Page:Revue des Deux Mondes - 1907 - tome 41.djvu/580

Le texte de cette page a été corrigé et est conforme au fac-similé.

Nous arrivâmes enfin à Neuilly. Mme de Dolomieu[1]m’attendait dans la cour. Je n’en pouvais plus ; il faisait une chaleur assommante. Elle me mena chez Mme de Montjoie pour me reposer un instant.

Mais Mademoiselle[2]y arriva aussitôt ; elle m’emmena dans son cabinet, après avoir échangé quelques mots de politesse avec Arago. Elle était dans un état d’excitation visible, mais pourtant calme et avec l’air très résolu.

Elle me montra un billet de son frère, écrit au crayon ; il était à peu près en ces termes : « Il n’y a pas à hésiter, il ne faut pas aliéner Pozzo. Sébastiani ne sera pas nommé. Tâchez de le faire savoir. » Je me chargeai volontiers de cette commission.

On ignorait encore à Neuilly la proclamation que j’avais entendu lire en chemin. Je me rappelais assez exactement les termes et je les rapportai à Mademoiselle. Dès l’intitulé : Proclamation du Lieutenant général, elle m’arrêta :

— Du Lieu tenant général ? vous vous trompez, ma chère.

— Non, Mademoiselle, je l’ai entendu trois ou quatre fois et j’en suis sûre.

— Il comptait ne prendre que le titre de Commandant de Paris.

— Il aura été entraîné par le vœu général. Il faut qu’il puisse commander hors Paris, comme dans son enceinte, il n’y a qu’une pensée là-dessus.

Et à cette époque cela était parfaitement exact. Je citai à Mademoiselle toutes les personnes que j’avais vues la veille, et le jour même. Depuis Mme de Rauzan et sa coterie jusqu’aux défenseurs des barricades. Tous réclamaient l’intervention de M. le duc d’Orléans.

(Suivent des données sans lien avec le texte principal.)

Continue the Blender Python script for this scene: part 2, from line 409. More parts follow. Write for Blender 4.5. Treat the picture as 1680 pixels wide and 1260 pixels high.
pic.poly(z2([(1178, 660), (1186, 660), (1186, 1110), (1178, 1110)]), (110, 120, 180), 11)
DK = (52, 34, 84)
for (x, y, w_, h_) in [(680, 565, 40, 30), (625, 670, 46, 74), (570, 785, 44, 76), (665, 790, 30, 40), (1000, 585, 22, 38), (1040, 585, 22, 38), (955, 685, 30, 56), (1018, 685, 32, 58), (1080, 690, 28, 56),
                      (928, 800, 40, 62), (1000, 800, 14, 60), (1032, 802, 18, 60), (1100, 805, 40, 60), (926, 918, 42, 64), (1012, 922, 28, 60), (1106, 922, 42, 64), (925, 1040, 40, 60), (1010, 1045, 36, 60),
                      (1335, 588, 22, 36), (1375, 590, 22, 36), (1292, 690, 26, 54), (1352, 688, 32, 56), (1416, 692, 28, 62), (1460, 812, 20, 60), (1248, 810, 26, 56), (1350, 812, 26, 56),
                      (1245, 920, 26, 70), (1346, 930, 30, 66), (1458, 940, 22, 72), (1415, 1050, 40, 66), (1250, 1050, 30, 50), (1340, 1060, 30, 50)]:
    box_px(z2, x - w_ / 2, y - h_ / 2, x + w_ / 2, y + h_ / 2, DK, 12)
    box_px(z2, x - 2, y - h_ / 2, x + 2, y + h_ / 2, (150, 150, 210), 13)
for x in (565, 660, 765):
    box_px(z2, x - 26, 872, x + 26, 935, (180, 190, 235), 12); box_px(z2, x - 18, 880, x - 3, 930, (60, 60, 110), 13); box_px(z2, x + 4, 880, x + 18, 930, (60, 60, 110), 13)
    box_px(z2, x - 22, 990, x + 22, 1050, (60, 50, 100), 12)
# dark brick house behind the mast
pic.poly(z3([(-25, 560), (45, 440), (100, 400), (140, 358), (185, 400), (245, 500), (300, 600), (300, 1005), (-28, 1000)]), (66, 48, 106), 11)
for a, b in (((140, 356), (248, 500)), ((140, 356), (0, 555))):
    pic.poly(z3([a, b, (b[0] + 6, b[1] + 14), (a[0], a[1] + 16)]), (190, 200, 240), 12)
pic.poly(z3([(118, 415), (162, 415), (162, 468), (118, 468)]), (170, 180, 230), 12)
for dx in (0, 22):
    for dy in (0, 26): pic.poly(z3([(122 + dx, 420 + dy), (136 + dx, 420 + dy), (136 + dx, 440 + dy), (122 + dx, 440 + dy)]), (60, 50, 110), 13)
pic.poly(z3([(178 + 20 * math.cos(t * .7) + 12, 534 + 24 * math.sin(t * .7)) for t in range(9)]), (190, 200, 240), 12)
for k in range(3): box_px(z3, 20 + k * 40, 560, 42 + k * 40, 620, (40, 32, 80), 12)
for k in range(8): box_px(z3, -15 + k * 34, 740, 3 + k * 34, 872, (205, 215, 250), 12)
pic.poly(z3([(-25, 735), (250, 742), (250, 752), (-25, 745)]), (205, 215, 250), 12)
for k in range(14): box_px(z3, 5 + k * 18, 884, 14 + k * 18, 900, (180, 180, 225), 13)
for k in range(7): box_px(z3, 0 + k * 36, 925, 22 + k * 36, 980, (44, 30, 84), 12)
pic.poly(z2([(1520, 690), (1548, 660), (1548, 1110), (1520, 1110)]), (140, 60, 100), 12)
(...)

Mademoiselle l’admettait complètement nécessaire. Mais, selon elle, une seule démarche était indispensable, et le devoir y était clair. Il fallait se jeter à travers les combattans pour arrêter l’effusion du sang ; conjurer la guerre civile, faire poser les armes et rétablir partout l’ordre et la tranquillité.

Elle en était si persuadée que, lorsque la veille on était venu chercher son frère, en assurant les esprits disposés à lui laisser jouer le rôle de pacificateur, voyant que son absence y apportait un retard matériel, elle avait offert de se rendre à Paris, si elle

  1. Mme la marquise de Dolomieu, dame d’honneur de Mme la duchesse d’Orléans.
  2. Mademoiselle d’Orléans. Madame Adélaïde sous la monarchie de Juillet.